Earlier in the year I posted about the CPD programme at the school. As we draw closer to the end of the academic year, I thought I would share some of the feedback and where we plan to go next. The current CPD programme can be found below:

As with any change, there were concerns that the curent programme would be a drain on staff time. The answer then, as it is now, is that it is our duty as a responsible employer to provide high-quality training to colleagues and we planned to do this by:

  • Providing training that was specific to our context and led by current and recently retired staff; of staff providing training (which
  • Working with Dragonfly Training to fill in the knowledge/confidence ‘gaps’;
  • Provide ‘executive coaching’ to all staff;
  • Draw different members of the school community to become workshop leaders at #TLAB14.

The sessions (with refreshments provided – an important point!) ran over the course of the year. After each twilight course, I sent out a feedback form via Survey Monkey asking colleagues to rate the sessions on a ‘useful scale’ and provide additional contextual information (the scale is below):

  • Very Useful;
  • Quite Useful;
  • Unsure;
  • Not Very.

Overall, there was an 83% approval for the CPD programme (combining the ‘Useful/Quite Useful” categories). 12% was rated as not useful and 5% were unsure. On the ‘Not Useful’ figures, most of these came from one session where the presenter had a different idea to what we wanted. As for the ‘Unsure’ figure, I saw no reason to be alarmed. One reason behind this approach is a rejection of the simple ’cause and (perceived) effect’ of CPD provision. This is neatly summed up in Steven Johnson’s book ‘Where Good Ideas Come From’ and the notion of ‘Slow Hunches’. In it, Johnson argues that there are many ‘hunches’ yet they come together through ‘liquid networks’ such as the web, cities and complete ideas. In this sense, if we as a school can help nourish this sense of ambiguity through mutual conservations/observations/further sessions, then it will work. The NTEN is interested in evaluating the impact of CPD and I look forward to see how they handle the idea of ‘slow hunches’ in their research. 
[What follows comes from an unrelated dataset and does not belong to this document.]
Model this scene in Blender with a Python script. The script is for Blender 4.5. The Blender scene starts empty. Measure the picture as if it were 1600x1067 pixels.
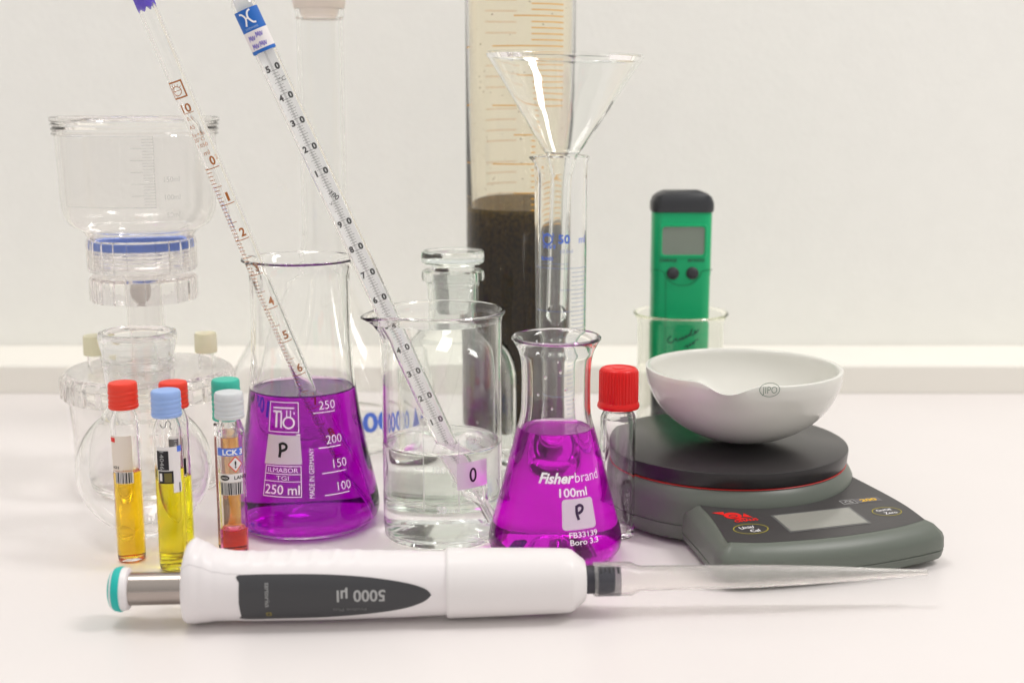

NTEN also forms part of our programme next year. The first inset day and the first two twilight sessions in the first half of the Autumn (Michaelmas) term are given over to Lesson Study. This planning time will allow staff to prepare lessons within departments together and then observe the learning that has occured as a result of the joint planning. The potential ‘friction’ for this is reduced because it fits within our already existing mutual observation programme and it is the only twilight session on offer during the first half of term.

As was the case this year, staff are expected to attend four internal sessions. The other two sessions will be within our ‘pathways’:

  • Head of Department (HoD);
  • Deputy Head of Department;
  • Head of House (HoH);
  • Deputy Head of House;
  • General.

The programme as a whole has also been adjusted to cover ‘NQT to Retiree’ including sessions on financial planning for retiring members of staff and more linked sessions so single CPD activities will be eliminated. We have also augmented the ‘pathways’ by including a number of externally provided and validated courses such as Prince2 Project Management, the Independent Schools Qualification in Academic Management (ISQAM) run by HMC/GSA and the IoE for HoDs and the Emerging Leaders’ Programme run by Ashridge Business School as part of the Astra Learning Alliance for HoHs and aspiring leaders.

The one area where last year’s programme was deficient was the focus on subject knowledge. This will partly be addressed by the introduction of ‘masterclasses’ where academics will be invited to come and provide a short lecture/seminars for subject departments.  Having already asked for areas to cover I will be contacting HE providers over the next few weeks and asking them to suggest academics we can work with to introduce the latest research/new developments in their fields. For anyone planning CPD in their school, this is relatively easy to set up. University researchers now have to show ‘impact’ for the Research Excellence Framework (20% of the grading is based on this) and working with schools is an easy way to demonstrate this.

Of course, #TLAB15 will also form part of the CPD programme and so will the ‘CPD of the week’ emails and providing books for staff members to read.

With our new ‘grid’ appraisal process now in place and a new CPD booking/logging system to be released shortly, it should be a very interesting year for professional development at Berkhamsted.